Let $A$ be a commutative ring, and let $S\subseteq A$ be a multiplicative set. Consider $S$ as a category whose objects are elements of $S,$ and whose hom-sets are given by $$ \operatorname{Hom}_S(s,t) = \begin{cases}\ast,\qquad\textrm{if there exists }u\in A\textrm{ such that }t = su,\\ \emptyset,\qquad\textrm{otherwise}. \end{cases} $$ Then we may define a functor from $S$ to the category of commutative rings (or even commutative $A$-algebras, if you want) by \begin{align*} F : S&\to\mathsf{CRing}\\ s&\mapsto A[s^{-1}]\\ (s\to t)&\mapsto\left(A[s^{-1}]\to A[t^{-1}]\right). \end{align*} The map $A[s^{-1}]\to A[t^{-1}]$ is simply further localization: $A[t^{-1}]\cong (A[s^{-1}])[u^{-1}].$
Now, we want to show that the colimit of the diagram defined by this functor is the localization $S^{-1}A.$ That is, we want to show
Lemma: With notation as above, $$\varinjlim_{s\in S} A[s^{-1}]\cong S^{-1} A.$$
Proof: We need to check that the colimit in question has the correct universal property; i.e., we must prove that given any morphism of rings $f : A\to T$ such that every element of $S$ is sent to a unit in $T,$ that we have a unique factorization of $f$ as $A\to \varinjlim_{s\in S} A[s^{-1}]\xrightarrow{f_S} T,$ where the first map is the canonical map.

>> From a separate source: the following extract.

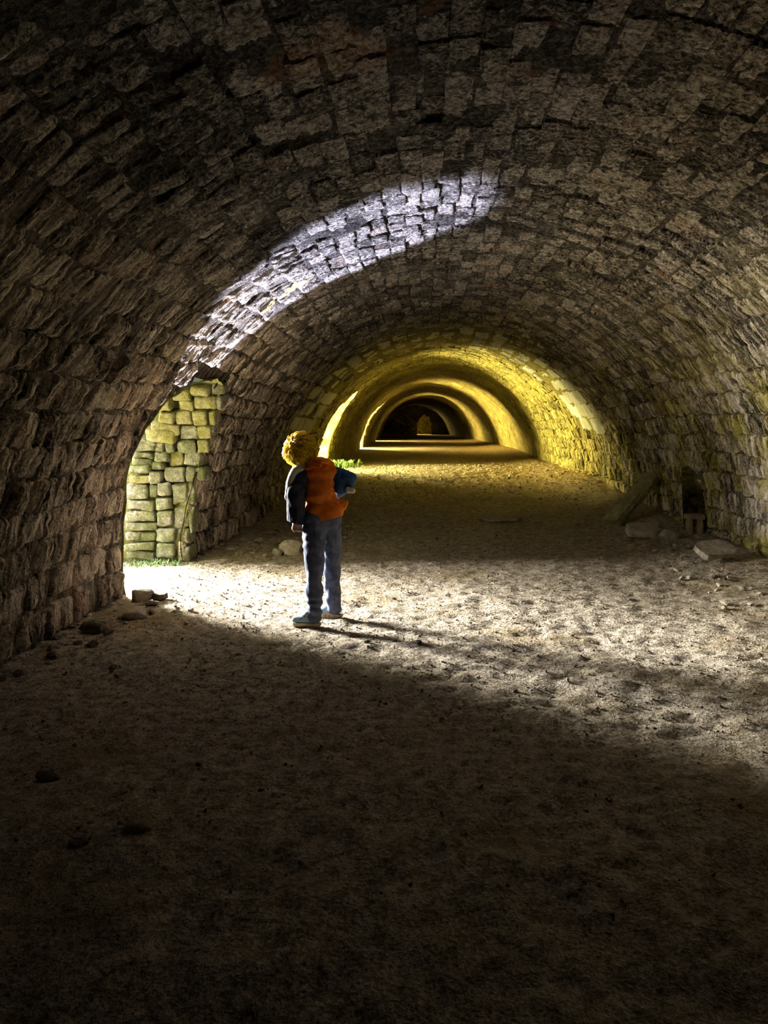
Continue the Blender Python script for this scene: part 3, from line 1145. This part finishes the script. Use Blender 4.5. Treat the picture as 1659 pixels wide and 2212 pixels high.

By the universal property of localization, we find that for each $s\in S,$ $f$ factors uniquely as $A\to A[s^{-1}]\xrightarrow{f_s} T.$ Moreover, if $t\in S$ and $t = su,$ then we find that $f_t$ and $f_s$ are compatible in the sense that the composition $$ A[s^{-1}]\xrightarrow{\textrm{can}} A[t^{-1}]\xrightarrow{f_t} T $$ is simply $f_s.$
To see why the above is true, observe that $A[t^{-1}]$ is a localization of $A[s^{-1}]$ and $t\in A[s^{-1}]$ is sent to a unit in $T$ via $f_s,$ so there is a unique map $g : A[t^{-1}]\to T$ such that $f_s : A[s^{-1}]\to T$ factors through $g$ as $$A[s^{-1}]\xrightarrow{\textrm{can}}A[t^{-1}]\xrightarrow{g} T.$$ However, the composition $A\to A[s^{-1}]\xrightarrow{f_s} T$ is $f : A\to T,$ and the composition $A\to A[s^{-1}]\xrightarrow{\textrm{can}} A[t^{-1}]$ is simply the localization away from $t.$ Thus we see that $g$ satisfies the same property that $f_t$ does, and so uniqueness implies that $g = f_t.$
However, this compatibility between the various $f_s$ is precisely what is needed to obtain the map $\varinjlim_{s\in S} A[s^{-1}]\to T$ -- the universal property of a colimit now gives us a unique map $f_S : \varinjlim_{s\in S} A[s^{-1}]\to T$ factoring our given $f : A\to T,$ which is precisely what we needed. $\square$